▶ **WHAT THIS TASK INVOLVES**: Provide only the number of lines in the data below that contain the string "pixels".

▶ **COLLECTED MATERIAL**:
-=-=-

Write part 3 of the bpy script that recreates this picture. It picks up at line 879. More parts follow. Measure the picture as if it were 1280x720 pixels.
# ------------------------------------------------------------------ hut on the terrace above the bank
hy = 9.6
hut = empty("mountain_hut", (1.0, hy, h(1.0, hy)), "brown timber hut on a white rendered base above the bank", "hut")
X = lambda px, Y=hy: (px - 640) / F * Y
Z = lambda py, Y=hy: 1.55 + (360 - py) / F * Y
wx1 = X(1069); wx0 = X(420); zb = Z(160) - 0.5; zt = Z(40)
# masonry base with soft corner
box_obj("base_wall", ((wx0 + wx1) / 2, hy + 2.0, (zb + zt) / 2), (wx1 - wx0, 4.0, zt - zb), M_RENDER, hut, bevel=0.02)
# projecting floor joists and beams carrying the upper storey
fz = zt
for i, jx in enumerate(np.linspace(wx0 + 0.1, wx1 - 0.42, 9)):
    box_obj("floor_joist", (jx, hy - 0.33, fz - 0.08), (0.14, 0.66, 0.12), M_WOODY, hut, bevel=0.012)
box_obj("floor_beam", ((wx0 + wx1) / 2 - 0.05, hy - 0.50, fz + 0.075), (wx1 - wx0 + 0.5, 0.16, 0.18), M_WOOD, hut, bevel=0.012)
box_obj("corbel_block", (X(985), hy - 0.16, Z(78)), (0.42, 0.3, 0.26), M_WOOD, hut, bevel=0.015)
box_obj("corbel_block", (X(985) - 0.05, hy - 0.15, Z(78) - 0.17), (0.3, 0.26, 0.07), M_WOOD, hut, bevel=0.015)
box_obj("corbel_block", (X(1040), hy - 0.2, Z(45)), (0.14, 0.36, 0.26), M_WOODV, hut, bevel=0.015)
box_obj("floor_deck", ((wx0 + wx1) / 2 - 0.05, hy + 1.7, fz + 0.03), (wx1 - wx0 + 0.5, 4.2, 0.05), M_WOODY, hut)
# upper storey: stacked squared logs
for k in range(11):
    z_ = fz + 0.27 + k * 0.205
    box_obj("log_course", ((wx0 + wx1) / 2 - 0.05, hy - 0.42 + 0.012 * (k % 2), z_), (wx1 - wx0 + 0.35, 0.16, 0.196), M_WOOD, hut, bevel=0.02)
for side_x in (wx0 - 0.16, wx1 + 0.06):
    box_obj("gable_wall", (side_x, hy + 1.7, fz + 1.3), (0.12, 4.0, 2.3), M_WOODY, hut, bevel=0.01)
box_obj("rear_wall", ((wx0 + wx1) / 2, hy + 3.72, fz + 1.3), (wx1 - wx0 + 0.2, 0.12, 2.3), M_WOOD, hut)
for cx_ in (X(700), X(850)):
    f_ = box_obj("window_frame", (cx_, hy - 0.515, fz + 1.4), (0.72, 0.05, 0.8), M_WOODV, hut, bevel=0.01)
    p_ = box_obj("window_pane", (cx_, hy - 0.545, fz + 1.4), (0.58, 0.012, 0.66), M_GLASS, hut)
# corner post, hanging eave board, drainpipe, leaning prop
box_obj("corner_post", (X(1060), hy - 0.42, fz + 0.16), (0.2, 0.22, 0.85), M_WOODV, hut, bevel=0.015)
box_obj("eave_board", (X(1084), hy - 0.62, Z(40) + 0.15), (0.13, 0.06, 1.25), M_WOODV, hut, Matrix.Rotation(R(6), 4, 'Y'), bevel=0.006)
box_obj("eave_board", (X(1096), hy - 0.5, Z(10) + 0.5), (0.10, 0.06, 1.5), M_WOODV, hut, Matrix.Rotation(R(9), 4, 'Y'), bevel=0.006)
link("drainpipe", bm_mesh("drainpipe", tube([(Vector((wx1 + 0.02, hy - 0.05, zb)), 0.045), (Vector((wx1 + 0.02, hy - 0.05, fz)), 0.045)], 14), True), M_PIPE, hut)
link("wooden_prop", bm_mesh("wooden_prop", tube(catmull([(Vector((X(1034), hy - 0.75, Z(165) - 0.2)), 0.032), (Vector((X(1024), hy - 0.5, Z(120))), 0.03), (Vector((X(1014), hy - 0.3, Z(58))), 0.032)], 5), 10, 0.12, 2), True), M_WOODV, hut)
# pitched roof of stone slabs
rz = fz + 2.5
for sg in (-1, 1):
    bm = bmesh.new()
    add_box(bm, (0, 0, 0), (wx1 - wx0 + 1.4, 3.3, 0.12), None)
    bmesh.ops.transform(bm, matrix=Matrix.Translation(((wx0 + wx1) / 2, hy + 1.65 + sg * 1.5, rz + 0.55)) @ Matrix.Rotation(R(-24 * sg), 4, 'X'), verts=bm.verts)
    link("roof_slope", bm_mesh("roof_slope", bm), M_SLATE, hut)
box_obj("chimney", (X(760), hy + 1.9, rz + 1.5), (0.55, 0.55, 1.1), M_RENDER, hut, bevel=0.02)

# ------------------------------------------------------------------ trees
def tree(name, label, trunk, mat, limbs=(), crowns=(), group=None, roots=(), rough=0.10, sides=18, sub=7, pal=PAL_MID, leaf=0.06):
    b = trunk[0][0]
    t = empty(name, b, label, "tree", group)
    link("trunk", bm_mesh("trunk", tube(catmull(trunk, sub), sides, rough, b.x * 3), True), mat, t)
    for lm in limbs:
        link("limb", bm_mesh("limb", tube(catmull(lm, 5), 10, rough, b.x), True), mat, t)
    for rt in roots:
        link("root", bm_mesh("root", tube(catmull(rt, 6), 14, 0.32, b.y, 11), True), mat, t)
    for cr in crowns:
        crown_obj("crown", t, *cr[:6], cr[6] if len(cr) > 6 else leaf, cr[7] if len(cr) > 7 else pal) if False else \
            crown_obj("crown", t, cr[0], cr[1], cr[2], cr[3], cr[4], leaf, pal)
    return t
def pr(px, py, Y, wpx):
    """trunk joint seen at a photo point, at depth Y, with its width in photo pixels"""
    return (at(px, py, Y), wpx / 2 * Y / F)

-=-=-

▶ **SOLUTION TO THIS PROBLEM**: 2